Em um curso recente sobre "diversidade cultural" no ambiente de trabalho, ela defendeu a regra de platina como o padrão a ser adotado.

"Muitos usam a regra de ouro como princípio orientador para interagir com os outros. Mas talvez seja hora de melhorar", ela ensinou, com a voz calma e o gestual suave. Daisy mencionou o exemplo de uma chefe de equipe que oferece uma folga de Natal aos funcionários sem levar em conta que algumas pessoas podem não ser cristãs e preferir folgar em outra data.

"Como somos diferentes, nossas experiências, valores, pontos de vista e preferências também costumam ser desiguais", afirmou Daisy, que leciona na Universidade de Duke e faz questão de se apresentar como "ela/dela".
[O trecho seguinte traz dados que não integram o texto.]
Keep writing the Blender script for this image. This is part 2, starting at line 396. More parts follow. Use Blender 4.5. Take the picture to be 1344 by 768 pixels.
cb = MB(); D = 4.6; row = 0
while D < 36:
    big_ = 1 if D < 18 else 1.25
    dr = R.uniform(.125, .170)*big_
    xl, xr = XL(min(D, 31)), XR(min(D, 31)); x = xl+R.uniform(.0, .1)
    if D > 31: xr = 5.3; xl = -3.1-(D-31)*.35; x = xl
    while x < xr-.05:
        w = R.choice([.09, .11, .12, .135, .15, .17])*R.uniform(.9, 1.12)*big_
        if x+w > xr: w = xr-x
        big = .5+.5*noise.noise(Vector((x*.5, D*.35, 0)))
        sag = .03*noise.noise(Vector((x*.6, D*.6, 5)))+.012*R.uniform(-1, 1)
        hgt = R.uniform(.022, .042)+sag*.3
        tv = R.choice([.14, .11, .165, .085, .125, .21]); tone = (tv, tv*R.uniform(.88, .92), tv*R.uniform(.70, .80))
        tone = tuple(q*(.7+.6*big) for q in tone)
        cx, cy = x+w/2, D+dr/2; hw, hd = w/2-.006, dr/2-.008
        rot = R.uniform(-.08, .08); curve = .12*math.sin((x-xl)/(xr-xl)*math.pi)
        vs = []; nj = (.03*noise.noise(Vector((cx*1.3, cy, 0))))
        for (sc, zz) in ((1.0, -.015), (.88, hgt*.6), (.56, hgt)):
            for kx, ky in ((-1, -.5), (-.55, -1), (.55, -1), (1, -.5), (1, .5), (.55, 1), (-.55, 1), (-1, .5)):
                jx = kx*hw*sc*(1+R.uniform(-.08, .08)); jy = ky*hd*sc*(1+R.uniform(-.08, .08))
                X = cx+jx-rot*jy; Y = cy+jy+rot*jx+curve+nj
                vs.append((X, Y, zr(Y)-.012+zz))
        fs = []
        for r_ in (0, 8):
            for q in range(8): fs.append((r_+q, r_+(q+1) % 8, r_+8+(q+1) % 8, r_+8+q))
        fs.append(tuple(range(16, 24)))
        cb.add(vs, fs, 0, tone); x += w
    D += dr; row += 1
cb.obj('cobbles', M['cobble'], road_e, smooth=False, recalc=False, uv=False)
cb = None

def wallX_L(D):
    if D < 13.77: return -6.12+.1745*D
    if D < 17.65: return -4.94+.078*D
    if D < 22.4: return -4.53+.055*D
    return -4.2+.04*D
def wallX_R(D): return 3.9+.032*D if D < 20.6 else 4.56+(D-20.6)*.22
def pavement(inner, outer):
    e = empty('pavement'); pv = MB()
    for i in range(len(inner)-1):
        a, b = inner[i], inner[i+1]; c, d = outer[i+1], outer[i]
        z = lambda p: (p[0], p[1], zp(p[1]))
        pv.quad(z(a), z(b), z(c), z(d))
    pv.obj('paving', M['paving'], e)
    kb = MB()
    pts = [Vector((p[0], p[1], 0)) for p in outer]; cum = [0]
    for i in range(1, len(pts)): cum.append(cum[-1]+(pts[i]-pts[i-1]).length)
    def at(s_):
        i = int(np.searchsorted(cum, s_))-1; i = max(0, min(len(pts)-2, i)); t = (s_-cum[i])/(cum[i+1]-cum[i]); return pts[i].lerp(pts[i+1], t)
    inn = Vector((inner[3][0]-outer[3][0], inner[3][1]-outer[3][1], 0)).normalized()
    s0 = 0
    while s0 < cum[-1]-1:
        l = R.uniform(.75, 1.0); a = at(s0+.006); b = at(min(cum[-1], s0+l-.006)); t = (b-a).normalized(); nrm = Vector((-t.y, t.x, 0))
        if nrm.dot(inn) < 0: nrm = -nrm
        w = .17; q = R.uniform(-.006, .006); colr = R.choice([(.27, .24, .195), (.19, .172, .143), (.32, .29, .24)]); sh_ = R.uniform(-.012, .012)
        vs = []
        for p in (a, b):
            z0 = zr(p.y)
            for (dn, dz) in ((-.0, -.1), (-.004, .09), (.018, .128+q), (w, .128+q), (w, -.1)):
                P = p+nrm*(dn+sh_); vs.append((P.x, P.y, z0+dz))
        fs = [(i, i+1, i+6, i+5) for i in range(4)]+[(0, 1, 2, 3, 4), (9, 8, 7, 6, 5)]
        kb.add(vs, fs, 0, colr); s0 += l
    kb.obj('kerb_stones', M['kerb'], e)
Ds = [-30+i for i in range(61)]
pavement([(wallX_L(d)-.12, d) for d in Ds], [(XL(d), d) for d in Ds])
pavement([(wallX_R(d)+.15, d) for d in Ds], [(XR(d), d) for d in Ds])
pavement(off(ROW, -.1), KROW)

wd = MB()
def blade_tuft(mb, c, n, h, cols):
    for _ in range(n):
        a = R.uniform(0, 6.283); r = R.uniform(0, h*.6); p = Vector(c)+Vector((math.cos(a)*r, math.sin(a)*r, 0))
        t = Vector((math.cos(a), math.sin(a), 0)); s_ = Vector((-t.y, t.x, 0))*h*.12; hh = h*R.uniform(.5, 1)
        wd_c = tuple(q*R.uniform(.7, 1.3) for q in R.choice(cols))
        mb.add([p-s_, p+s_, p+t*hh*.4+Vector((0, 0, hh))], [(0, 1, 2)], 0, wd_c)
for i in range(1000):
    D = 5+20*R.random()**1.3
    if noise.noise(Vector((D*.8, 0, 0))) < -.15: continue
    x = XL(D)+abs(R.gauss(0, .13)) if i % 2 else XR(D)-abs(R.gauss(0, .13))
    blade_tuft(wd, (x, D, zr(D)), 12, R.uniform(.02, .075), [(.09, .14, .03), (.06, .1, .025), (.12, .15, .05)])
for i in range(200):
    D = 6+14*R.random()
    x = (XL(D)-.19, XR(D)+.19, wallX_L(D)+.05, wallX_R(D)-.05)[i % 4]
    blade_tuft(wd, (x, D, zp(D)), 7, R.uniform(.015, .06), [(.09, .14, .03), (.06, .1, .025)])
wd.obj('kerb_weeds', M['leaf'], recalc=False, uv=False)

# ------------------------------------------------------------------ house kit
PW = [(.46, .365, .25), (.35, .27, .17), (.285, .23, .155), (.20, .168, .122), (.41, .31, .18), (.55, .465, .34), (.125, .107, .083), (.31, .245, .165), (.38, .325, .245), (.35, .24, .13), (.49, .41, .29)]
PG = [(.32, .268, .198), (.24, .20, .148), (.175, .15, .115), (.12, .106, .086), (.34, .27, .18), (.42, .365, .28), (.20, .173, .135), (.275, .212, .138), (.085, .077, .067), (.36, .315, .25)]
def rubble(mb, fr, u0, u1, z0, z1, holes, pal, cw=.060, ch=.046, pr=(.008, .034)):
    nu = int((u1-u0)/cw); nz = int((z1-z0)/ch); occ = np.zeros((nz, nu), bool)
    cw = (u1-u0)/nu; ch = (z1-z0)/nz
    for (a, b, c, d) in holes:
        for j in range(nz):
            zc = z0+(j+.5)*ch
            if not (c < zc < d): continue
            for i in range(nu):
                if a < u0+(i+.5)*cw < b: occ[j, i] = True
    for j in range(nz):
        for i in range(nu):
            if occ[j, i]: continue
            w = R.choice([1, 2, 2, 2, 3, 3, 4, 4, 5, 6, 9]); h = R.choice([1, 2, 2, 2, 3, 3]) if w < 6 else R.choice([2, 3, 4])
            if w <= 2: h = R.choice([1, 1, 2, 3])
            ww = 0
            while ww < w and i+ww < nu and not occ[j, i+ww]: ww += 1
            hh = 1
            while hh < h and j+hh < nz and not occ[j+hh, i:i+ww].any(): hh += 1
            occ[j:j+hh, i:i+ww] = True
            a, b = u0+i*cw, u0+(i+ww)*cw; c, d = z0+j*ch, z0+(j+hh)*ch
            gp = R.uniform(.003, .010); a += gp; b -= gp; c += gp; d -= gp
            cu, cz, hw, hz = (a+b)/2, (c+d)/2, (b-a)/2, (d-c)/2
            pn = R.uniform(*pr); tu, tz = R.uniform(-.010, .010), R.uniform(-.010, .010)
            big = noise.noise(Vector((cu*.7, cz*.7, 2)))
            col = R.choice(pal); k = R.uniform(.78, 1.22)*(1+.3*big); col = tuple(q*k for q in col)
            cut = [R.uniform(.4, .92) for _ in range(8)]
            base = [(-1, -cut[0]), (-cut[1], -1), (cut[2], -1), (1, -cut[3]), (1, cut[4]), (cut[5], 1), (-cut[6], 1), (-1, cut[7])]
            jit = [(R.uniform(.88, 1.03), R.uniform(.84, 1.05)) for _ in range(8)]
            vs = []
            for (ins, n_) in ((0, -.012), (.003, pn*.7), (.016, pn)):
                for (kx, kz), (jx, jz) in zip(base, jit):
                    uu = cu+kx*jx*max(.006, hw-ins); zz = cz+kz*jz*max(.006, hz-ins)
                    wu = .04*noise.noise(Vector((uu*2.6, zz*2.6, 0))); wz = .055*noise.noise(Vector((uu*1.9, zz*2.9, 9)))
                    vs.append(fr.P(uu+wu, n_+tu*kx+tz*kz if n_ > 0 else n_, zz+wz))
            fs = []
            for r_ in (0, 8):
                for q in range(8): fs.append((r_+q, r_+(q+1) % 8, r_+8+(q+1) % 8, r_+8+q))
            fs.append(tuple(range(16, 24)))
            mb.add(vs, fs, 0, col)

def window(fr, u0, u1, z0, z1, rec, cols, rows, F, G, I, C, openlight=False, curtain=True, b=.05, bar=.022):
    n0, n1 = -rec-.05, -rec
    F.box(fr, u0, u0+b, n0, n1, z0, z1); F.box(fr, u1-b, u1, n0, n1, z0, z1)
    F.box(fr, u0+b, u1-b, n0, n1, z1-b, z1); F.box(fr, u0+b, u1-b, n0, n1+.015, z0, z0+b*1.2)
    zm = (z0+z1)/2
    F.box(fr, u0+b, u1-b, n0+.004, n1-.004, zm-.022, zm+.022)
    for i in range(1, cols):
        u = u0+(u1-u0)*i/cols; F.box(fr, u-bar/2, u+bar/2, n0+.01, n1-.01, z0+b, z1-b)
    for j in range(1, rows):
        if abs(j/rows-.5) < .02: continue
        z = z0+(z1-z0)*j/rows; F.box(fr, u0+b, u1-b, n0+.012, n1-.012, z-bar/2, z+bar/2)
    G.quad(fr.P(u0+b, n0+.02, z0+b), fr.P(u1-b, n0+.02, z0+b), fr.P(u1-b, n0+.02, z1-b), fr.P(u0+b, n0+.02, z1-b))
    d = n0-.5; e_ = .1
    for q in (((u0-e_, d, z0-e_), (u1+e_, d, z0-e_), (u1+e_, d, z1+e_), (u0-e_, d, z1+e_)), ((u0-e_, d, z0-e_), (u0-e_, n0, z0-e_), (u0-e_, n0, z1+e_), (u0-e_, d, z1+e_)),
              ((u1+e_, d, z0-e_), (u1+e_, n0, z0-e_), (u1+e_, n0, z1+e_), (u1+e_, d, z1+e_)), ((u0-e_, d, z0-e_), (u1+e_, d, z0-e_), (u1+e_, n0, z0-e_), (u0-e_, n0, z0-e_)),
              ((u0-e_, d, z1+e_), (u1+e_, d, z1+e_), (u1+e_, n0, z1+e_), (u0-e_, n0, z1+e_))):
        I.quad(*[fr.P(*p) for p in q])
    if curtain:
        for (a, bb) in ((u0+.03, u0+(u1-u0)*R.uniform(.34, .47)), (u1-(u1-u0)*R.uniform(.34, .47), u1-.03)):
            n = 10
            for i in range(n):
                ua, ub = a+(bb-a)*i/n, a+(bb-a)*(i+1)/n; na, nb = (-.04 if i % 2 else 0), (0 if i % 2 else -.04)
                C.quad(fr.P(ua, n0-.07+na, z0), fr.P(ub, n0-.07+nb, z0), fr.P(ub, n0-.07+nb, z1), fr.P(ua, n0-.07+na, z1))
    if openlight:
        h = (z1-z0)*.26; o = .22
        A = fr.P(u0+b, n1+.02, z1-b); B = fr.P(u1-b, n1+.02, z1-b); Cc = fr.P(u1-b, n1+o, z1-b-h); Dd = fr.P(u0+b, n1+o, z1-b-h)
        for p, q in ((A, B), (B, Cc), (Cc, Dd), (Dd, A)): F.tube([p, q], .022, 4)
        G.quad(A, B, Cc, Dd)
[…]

Solange Castro, professora de Liderança do Ibmec Brasília, afirma que os novos princípios são bem-vindos. "Mais do que um indicativo de alta inteligência emocional, essa nova regra se faz urgente em uma sociedade que agora abraça a diversidade", diz.

A professora acrescenta que existe uma relação direta entre a regra de platina e a intenção de aumentar a diversidade no ambiente corporativo. "Organizações do mundo todo já estão implantando suas políticas de diversidade e inclusão, mas estas só serão bem-sucedidas se as pessoas reconhecerem que as minorias, sejam elas quais forem, pensam, sentem e desejam coisas diferentes", ela argumenta.

Conceito ganhou força em livros e artigos

Além de avançar no mundo empresarial, cada vez mais imerso no jargão progressista, a regra de platina parece estar ganhando popularidade em outros campos.

Recentemente, o chefe de "Inclusão" da Universidade Northeastern, na Virgínia, defendeu a regra de platina como guia por uma sociedade mais plural. "Para ser verdadeiros aliados, para andar em solidariedade com os mais marginalizados e menos privilegiados entre nós, nós nos posicionamos para ouvir de forma a compreender. A platina vale mais que o ouro" defendeu Karl Reid, em um artigo que mistura o jargão acadêmico com o corporativo.

A noção também aparece em artigos científicos sobre o trato com pacientes e em livros, como a obra recém-lançada por dois professores da Universidade de Nova York e que promete ensinar a maneira adequada de falar sobre "identidade" e "diversidade".

É provável que esse seja apenas o começo. Na opinião de Giuliano Miotto, este é um motivo para lamentar. "Quando políticas corporativas começam a se basear em normas subjetivas, elas abrem espaço para que ideologias culturais influenciem o processo de tomada de decisão e gestão de pessoal. No médio e longo prazo, essas políticas podem trazer resultados desastrosos para as corporações", analisa.

Ao descrever a regra de platina em seu livro, Dave Kerpen cita como exemplo uma passagem do best-seller de autoajuda "Como Fazer Amigos e Influenciar Pessoas", de Dale Carnegie. Nele, Carnegie escreveu que, embora goste muito de comer morango com creme, ele não se baseia no seu gosto pessoal quando vai escolher sua isca em uma pescaria. Para atrair os peixes, ele recorre às minhocas como isca.

A regra de platina, afirma Kerpen, parte do mesmo princípio. Ele parece não ser dar conta de que, nessa metáfora, a escolha pela minhoca não resulta de uma preocupação genuína com o peixe, que morre no final da história.